Re: Appropriate use of bindings?
- Subject: Re: Appropriate use of bindings?
- From: "Shawn Erickson" <email@hidden>
- Date: Tue, 7 Oct 2008 10:44:54 -0700
On Tue, Oct 7, 2008 at 9:31 AM, Karan, Cem (Civ, ARL/CISD)
<email@hidden> wrote:
> My dilemma is how to do this hookup; I can use either notifications or bindings, but I can't decide which is better in this situation. Bindings seem to be simpler to use, but reading about them suggests that you are expected to use the MVC design pattern, and I'm not doing MVC here. Notifications are used anywhere you want, but require more (and more careful) work to get right. So, are bindings considered general purpose, or should they really be reserved for MVC situations (even though they can work anywhere)?
This is hard to answer in the abstract but in an attempt to color your
thinking...
KVO is about making _properties_ of an object observable. For example
did the name of person object change or the current mode of a I/O
connection object change. It gives you the ability to observe at the
granularity of a property of an object (including a hierarchy of
object using key-paths).
Additionally once you support KVO then you can leverage the controller
layer (bindings) to wire up UI, etc. directly to properties of your
objects (including a hierarchy of object using key-paths).

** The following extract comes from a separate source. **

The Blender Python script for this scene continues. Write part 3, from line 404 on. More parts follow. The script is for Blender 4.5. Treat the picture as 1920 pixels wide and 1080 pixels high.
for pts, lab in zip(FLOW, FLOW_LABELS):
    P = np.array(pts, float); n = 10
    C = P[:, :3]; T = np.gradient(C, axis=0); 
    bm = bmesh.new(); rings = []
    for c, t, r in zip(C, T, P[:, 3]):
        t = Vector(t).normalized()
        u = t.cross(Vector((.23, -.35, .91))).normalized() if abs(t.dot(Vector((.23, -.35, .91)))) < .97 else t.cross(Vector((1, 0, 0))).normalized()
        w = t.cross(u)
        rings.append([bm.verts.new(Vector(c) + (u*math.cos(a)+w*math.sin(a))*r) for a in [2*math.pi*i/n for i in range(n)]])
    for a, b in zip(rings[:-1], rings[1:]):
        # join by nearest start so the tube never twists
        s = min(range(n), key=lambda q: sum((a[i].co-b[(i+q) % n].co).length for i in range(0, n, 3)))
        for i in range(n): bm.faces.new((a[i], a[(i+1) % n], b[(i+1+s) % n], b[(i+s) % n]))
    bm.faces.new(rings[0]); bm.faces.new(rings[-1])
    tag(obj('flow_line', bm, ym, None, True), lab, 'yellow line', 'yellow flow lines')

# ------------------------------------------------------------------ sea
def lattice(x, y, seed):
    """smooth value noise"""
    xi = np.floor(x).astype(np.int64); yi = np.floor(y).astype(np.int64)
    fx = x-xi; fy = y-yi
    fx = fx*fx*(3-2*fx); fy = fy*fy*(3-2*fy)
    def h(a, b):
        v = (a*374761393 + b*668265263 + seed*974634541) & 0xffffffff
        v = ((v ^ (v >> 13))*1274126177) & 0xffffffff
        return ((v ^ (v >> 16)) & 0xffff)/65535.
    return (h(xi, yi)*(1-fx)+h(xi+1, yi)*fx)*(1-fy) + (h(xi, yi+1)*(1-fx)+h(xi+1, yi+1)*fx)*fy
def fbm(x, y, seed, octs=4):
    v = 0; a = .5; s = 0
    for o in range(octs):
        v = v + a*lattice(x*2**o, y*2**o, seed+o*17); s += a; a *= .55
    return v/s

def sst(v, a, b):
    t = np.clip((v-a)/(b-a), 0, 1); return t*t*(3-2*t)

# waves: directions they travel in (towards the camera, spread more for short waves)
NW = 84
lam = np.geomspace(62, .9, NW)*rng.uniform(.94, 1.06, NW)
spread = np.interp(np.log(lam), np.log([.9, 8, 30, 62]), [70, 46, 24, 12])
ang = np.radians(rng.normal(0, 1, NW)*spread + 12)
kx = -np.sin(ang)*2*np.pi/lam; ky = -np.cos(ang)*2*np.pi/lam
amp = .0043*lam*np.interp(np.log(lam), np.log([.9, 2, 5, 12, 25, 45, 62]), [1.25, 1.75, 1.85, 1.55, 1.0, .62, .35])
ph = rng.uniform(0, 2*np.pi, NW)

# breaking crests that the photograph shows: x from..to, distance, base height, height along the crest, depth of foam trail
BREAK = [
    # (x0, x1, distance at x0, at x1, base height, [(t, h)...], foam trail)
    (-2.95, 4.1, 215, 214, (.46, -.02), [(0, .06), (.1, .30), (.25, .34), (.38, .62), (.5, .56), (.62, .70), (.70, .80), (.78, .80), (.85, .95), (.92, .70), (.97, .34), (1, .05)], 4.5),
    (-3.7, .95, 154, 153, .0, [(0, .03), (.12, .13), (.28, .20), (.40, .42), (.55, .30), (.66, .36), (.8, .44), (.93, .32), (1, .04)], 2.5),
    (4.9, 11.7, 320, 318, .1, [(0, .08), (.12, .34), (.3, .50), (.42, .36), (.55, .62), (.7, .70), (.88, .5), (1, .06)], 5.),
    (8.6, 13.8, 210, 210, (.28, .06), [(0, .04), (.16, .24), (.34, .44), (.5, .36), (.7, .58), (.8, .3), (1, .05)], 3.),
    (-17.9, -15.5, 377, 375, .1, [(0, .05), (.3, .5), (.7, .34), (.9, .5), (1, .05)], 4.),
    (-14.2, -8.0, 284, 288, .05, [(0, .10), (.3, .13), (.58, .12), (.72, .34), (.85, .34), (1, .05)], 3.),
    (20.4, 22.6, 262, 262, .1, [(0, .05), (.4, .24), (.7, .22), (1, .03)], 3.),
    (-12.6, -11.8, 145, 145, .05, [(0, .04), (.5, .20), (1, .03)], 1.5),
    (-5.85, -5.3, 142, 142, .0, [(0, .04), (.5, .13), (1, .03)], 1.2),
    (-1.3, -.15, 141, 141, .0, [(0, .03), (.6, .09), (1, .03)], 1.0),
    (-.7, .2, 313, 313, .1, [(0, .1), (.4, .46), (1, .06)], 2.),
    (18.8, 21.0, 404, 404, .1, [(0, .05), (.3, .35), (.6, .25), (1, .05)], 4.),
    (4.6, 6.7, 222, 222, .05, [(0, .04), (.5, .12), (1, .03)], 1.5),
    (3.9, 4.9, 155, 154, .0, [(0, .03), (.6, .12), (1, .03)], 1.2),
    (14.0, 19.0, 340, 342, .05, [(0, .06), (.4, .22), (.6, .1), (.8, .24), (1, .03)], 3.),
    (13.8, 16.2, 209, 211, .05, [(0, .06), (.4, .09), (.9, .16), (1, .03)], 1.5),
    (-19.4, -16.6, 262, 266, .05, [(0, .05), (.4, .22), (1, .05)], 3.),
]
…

Notifications are a generic decoupled notification system that allows
observers to listen for specific notifications (by name) possibly from
specific objects, etc. These typically are more about something
happening and less about a property of an object changing (however the
later can be considered a special case of the former).
You get "better" granularity for "free" with KVO but with a cost of
having one funnel point
(observeValueForKeyPath:ofObject:change:context:) into the observer
unless you decide to use KVB (bindings) to bind a property of the
observed object to a property of observing object. Also support for
key paths and dependent keys can be a win depending on what you need.
You get "better" arbitrary notification ability using notifications
and the ability to coalesce, etc. if you utilize your own notification
queues. Also you get to specify the entry point (selector) into your
observer when can result in cleaner code.